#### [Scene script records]
===

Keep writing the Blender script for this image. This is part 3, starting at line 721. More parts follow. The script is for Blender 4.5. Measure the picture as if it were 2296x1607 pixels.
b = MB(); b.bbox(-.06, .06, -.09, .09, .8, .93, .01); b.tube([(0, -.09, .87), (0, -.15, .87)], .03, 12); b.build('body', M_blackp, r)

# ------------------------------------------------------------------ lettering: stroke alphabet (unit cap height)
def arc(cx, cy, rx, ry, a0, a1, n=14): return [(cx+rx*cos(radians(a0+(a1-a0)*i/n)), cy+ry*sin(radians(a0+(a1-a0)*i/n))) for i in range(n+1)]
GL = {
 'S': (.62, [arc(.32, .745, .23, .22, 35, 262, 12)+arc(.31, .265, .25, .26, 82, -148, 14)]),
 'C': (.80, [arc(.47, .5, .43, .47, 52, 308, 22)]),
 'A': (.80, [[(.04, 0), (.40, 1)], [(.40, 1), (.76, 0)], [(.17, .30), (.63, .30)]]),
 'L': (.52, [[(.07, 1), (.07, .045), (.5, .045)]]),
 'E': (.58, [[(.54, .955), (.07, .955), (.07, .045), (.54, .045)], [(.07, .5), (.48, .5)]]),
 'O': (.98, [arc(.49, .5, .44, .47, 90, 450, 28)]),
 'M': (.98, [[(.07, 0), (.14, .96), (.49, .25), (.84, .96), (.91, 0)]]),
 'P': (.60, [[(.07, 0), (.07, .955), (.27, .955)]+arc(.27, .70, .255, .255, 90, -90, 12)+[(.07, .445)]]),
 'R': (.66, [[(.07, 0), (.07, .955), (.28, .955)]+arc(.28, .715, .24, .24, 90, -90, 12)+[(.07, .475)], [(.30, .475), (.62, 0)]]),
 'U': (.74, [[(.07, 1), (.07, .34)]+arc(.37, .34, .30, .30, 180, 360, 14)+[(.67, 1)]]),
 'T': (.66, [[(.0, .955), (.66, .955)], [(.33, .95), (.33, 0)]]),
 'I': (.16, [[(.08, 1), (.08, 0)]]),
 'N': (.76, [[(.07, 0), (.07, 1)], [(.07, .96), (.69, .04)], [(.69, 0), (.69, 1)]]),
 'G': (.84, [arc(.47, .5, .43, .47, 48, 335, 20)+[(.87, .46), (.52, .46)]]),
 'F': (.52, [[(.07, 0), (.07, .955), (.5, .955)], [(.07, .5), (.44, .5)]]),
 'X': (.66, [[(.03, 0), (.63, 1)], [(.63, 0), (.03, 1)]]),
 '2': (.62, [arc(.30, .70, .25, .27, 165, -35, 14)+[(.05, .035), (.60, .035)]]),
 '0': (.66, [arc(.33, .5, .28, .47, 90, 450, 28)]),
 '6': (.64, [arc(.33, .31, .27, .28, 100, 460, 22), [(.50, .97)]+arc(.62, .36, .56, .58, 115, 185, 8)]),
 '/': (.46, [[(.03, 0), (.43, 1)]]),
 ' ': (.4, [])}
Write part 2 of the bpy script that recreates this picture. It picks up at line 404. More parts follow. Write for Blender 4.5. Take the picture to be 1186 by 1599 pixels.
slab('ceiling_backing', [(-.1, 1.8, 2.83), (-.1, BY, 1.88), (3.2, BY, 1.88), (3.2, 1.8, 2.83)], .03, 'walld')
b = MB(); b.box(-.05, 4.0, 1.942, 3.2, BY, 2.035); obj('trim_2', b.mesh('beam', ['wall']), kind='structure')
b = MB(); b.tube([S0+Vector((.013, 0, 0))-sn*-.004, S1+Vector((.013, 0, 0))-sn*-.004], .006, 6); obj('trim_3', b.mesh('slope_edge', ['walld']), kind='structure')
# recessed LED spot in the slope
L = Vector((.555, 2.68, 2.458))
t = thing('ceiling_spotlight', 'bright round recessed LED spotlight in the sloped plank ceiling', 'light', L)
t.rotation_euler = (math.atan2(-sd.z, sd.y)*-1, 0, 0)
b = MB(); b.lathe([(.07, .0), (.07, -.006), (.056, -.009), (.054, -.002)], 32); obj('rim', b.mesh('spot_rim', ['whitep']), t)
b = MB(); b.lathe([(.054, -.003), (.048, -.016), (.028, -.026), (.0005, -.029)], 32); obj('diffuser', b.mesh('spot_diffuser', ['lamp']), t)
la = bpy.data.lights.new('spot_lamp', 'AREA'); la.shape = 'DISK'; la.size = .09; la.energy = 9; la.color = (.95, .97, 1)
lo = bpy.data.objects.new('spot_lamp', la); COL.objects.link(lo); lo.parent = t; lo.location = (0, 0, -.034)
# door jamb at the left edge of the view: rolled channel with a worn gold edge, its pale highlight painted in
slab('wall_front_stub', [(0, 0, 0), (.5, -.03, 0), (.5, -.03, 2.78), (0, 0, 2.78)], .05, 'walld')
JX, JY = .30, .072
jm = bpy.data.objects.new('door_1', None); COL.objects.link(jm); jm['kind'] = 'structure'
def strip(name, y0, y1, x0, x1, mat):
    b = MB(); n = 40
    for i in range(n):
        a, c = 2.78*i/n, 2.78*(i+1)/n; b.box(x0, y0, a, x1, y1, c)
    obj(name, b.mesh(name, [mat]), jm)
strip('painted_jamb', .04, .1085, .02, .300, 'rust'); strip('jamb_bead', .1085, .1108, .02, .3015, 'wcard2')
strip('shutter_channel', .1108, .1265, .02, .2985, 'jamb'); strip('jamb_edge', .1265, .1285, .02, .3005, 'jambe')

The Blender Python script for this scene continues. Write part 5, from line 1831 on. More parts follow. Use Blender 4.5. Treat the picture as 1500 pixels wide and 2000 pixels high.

===

#### [Requirement]
Your task is to transcribe the material exactly.

#### [Problem solution]
Keep writing the Blender script for this image. This is part 3, starting at line 721. More parts follow. The script is for Blender 4.5. Measure the picture as if it were 2296x1607 pixels.
b = MB(); b.bbox(-.06, .06, -.09, .09, .8, .93, .01); b.tube([(0, -.09, .87), (0, -.15, .87)], .03, 12); b.build('body', M_blackp, r)

# ------------------------------------------------------------------ lettering: stroke alphabet (unit cap height)
def arc(cx, cy, rx, ry, a0, a1, n=14): return [(cx+rx*cos(radians(a0+(a1-a0)*i/n)), cy+ry*sin(radians(a0+(a1-a0)*i/n))) for i in range(n+1)]
GL = {
 'S': (.62, [arc(.32, .745, .23, .22, 35, 262, 12)+arc(.31, .265, .25, .26, 82, -148, 14)]),
 'C': (.80, [arc(.47, .5, .43, .47, 52, 308, 22)]),
 'A': (.80, [[(.04, 0), (.40, 1)], [(.40, 1), (.76, 0)], [(.17, .30), (.63, .30)]]),
 'L': (.52, [[(.07, 1), (.07, .045), (.5, .045)]]),
 'E': (.58, [[(.54, .955), (.07, .955), (.07, .045), (.54, .045)], [(.07, .5), (.48, .5)]]),
 'O': (.98, [arc(.49, .5, .44, .47, 90, 450, 28)]),
 'M': (.98, [[(.07, 0), (.14, .96), (.49, .25), (.84, .96), (.91, 0)]]),
 'P': (.60, [[(.07, 0), (.07, .955), (.27, .955)]+arc(.27, .70, .255, .255, 90, -90, 12)+[(.07, .445)]]),
 'R': (.66, [[(.07, 0), (.07, .955), (.28, .955)]+arc(.28, .715, .24, .24, 90, -90, 12)+[(.07, .475)], [(.30, .475), (.62, 0)]]),
 'U': (.74, [[(.07, 1), (.07, .34)]+arc(.37, .34, .30, .30, 180, 360, 14)+[(.67, 1)]]),
 'T': (.66, [[(.0, .955), (.66, .955)], [(.33, .95), (.33, 0)]]),
 'I': (.16, [[(.08, 1), (.08, 0)]]),
 'N': (.76, [[(.07, 0), (.07, 1)], [(.07, .96), (.69, .04)], [(.69, 0), (.69, 1)]]),
 'G': (.84, [arc(.47, .5, .43, .47, 48, 335, 20)+[(.87, .46), (.52, .46)]]),
 'F': (.52, [[(.07, 0), (.07, .955), (.5, .955)], [(.07, .5), (.44, .5)]]),
 'X': (.66, [[(.03, 0), (.63, 1)], [(.63, 0), (.03, 1)]]),
 '2': (.62, [arc(.30, .70, .25, .27, 165, -35, 14)+[(.05, .035), (.60, .035)]]),
 '0': (.66, [arc(.33, .5, .28, .47, 90, 450, 28)]),
 '6': (.64, [arc(.33, .31, .27, .28, 100, 460, 22), [(.50, .97)]+arc(.62, .36, .56, .58, 115, 185, 8)]),
 '/': (.46, [[(.03, 0), (.43, 1)]]),
 ' ': (.4, [])}
Write part 2 of the bpy script that recreates this picture. It picks up at line 404. More parts follow. Write for Blender 4.5. Take the picture to be 1186 by 1599 pixels.
slab('ceiling_backing', [(-.1, 1.8, 2.83), (-.1, BY, 1.88), (3.2, BY, 1.88), (3.2, 1.8, 2.83)], .03, 'walld')
b = MB(); b.box(-.05, 4.0, 1.942, 3.2, BY, 2.035); obj('trim_2', b.mesh('beam', ['wall']), kind='structure')
b = MB(); b.tube([S0+Vector((.013, 0, 0))-sn*-.004, S1+Vector((.013, 0, 0))-sn*-.004], .006, 6); obj('trim_3', b.mesh('slope_edge', ['walld']), kind='structure')
# recessed LED spot in the slope
L = Vector((.555, 2.68, 2.458))
t = thing('ceiling_spotlight', 'bright round recessed LED spotlight in the sloped plank ceiling', 'light', L)
t.rotation_euler = (math.atan2(-sd.z, sd.y)*-1, 0, 0)
b = MB(); b.lathe([(.07, .0), (.07, -.006), (.056, -.009), (.054, -.002)], 32); obj('rim', b.mesh('spot_rim', ['whitep']), t)
b = MB(); b.lathe([(.054, -.003), (.048, -.016), (.028, -.026), (.0005, -.029)], 32); obj('diffuser', b.mesh('spot_diffuser', ['lamp']), t)
la = bpy.data.lights.new('spot_lamp', 'AREA'); la.shape = 'DISK'; la.size = .09; la.energy = 9; la.color = (.95, .97, 1)
lo = bpy.data.objects.new('spot_lamp', la); COL.objects.link(lo); lo.parent = t; lo.location = (0, 0, -.034)
# door jamb at the left edge of the view: rolled channel with a worn gold edge, its pale highlight painted in
slab('wall_front_stub', [(0, 0, 0), (.5, -.03, 0), (.5, -.03, 2.78), (0, 0, 2.78)], .05, 'walld')
JX, JY = .30, .072
jm = bpy.data.objects.new('door_1', None); COL.objects.link(jm); jm['kind'] = 'structure'
def strip(name, y0, y1, x0, x1, mat):
    b = MB(); n = 40
    for i in range(n):
        a, c = 2.78*i/n, 2.78*(i+1)/n; b.box(x0, y0, a, x1, y1, c)
    obj(name, b.mesh(name, [mat]), jm)
strip('painted_jamb', .04, .1085, .02, .300, 'rust'); strip('jamb_bead', .1085, .1108, .02, .3015, 'wcard2')
strip('shutter_channel', .1108, .1265, .02, .2985, 'jamb'); strip('jamb_edge', .1265, .1285, .02, .3005, 'jambe')

The Blender Python script for this scene continues. Write part 5, from line 1831 on. More parts follow. Use Blender 4.5. Treat the picture as 1500 pixels wide and 2000 pixels high.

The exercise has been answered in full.